* **Exercise description**: Take the material below and write it all out again exactly.

* **Data extract**:
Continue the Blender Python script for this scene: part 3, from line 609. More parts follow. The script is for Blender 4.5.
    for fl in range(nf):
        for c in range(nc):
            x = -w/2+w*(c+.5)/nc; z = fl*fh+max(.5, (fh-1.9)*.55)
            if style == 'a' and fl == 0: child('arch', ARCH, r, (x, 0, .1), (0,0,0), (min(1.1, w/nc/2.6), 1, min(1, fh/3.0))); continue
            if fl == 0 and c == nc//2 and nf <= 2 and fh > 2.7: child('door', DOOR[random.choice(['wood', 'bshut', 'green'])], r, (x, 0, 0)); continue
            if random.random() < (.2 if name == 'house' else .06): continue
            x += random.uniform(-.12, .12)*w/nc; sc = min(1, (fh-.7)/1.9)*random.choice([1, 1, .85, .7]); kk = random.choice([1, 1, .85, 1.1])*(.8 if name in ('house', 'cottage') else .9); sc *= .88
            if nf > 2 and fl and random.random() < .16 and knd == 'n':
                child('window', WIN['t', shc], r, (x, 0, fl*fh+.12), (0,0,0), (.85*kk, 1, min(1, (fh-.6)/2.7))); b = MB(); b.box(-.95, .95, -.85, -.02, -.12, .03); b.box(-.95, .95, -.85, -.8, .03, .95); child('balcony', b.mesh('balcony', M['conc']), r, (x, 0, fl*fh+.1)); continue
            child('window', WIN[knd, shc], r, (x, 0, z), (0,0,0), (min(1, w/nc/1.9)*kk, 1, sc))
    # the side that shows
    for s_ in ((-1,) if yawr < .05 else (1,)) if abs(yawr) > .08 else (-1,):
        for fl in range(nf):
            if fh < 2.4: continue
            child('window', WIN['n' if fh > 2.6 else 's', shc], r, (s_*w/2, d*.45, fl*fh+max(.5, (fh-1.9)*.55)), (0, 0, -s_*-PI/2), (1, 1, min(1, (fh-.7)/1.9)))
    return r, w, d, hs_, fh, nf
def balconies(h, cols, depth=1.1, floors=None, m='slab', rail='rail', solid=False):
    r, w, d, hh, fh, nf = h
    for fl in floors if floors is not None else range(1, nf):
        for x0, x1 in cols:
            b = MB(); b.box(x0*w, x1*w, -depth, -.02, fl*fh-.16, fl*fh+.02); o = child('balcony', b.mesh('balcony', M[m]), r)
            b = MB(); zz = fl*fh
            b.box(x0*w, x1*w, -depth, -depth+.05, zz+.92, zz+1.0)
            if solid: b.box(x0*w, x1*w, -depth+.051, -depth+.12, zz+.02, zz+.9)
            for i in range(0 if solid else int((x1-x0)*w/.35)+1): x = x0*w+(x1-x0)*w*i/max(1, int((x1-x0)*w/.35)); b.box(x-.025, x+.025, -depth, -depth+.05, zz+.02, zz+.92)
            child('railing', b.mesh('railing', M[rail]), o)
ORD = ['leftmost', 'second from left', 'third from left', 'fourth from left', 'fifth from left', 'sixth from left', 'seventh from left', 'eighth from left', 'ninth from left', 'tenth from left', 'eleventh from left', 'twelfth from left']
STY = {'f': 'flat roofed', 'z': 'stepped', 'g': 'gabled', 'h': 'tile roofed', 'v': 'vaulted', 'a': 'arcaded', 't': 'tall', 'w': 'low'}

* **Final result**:
Continue the Blender Python script for this scene: part 3, from line 609. More parts follow. The script is for Blender 4.5.
    for fl in range(nf):
        for c in range(nc):
            x = -w/2+w*(c+.5)/nc; z = fl*fh+max(.5, (fh-1.9)*.55)
            if style == 'a' and fl == 0: child('arch', ARCH, r, (x, 0, .1), (0,0,0), (min(1.1, w/nc/2.6), 1, min(1, fh/3.0))); continue
            if fl == 0 and c == nc//2 and nf <= 2 and fh > 2.7: child('door', DOOR[random.choice(['wood', 'bshut', 'green'])], r, (x, 0, 0)); continue
            if random.random() < (.2 if name == 'house' else .06): continue
            x += random.uniform(-.12, .12)*w/nc; sc = min(1, (fh-.7)/1.9)*random.choice([1, 1, .85, .7]); kk = random.choice([1, 1, .85, 1.1])*(.8 if name in ('house', 'cottage') else .9); sc *= .88
            if nf > 2 and fl and random.random() < .16 and knd == 'n':
                child('window', WIN['t', shc], r, (x, 0, fl*fh+.12), (0,0,0), (.85*kk, 1, min(1, (fh-.6)/2.7))); b = MB(); b.box(-.95, .95, -.85, -.02, -.12, .03); b.box(-.95, .95, -.85, -.8, .03, .95); child('balcony', b.mesh('balcony', M['conc']), r, (x, 0, fl*fh+.1)); continue
            child('window', WIN[knd, shc], r, (x, 0, z), (0,0,0), (min(1, w/nc/1.9)*kk, 1, sc))
    # the side that shows
    for s_ in ((-1,) if yawr < .05 else (1,)) if abs(yawr) > .08 else (-1,):
        for fl in range(nf):
            if fh < 2.4: continue
            child('window', WIN['n' if fh > 2.6 else 's', shc], r, (s_*w/2, d*.45, fl*fh+max(.5, (fh-1.9)*.55)), (0, 0, -s_*-PI/2), (1, 1, min(1, (fh-.7)/1.9)))
    return r, w, d, hs_, fh, nf
def balconies(h, cols, depth=1.1, floors=None, m='slab', rail='rail', solid=False):
    r, w, d, hh, fh, nf = h
    for fl in floors if floors is not None else range(1, nf):
        for x0, x1 in cols:
            b = MB(); b.box(x0*w, x1*w, -depth, -.02, fl*fh-.16, fl*fh+.02); o = child('balcony', b.mesh('balcony', M[m]), r)
            b = MB(); zz = fl*fh
            b.box(x0*w, x1*w, -depth, -depth+.05, zz+.92, zz+1.0)
            if solid: b.box(x0*w, x1*w, -depth+.051, -depth+.12, zz+.02, zz+.9)
            for i in range(0 if solid else int((x1-x0)*w/.35)+1): x = x0*w+(x1-x0)*w*i/max(1, int((x1-x0)*w/.35)); b.box(x-.025, x+.025, -depth, -depth+.05, zz+.02, zz+.92)
            child('railing', b.mesh('railing', M[rail]), o)
ORD = ['leftmost', 'second from left', 'third from left', 'fourth from left', 'fifth from left', 'sixth from left', 'seventh from left', 'eighth from left', 'ninth from left', 'tenth from left', 'eleventh from left', 'twelfth from left']
STY = {'f': 'flat roofed', 'z': 'stepped', 'g': 'gabled', 'h': 'tile roofed', 'v': 'vaulted', 'a': 'arcaded', 't': 'tall', 'w': 'low'}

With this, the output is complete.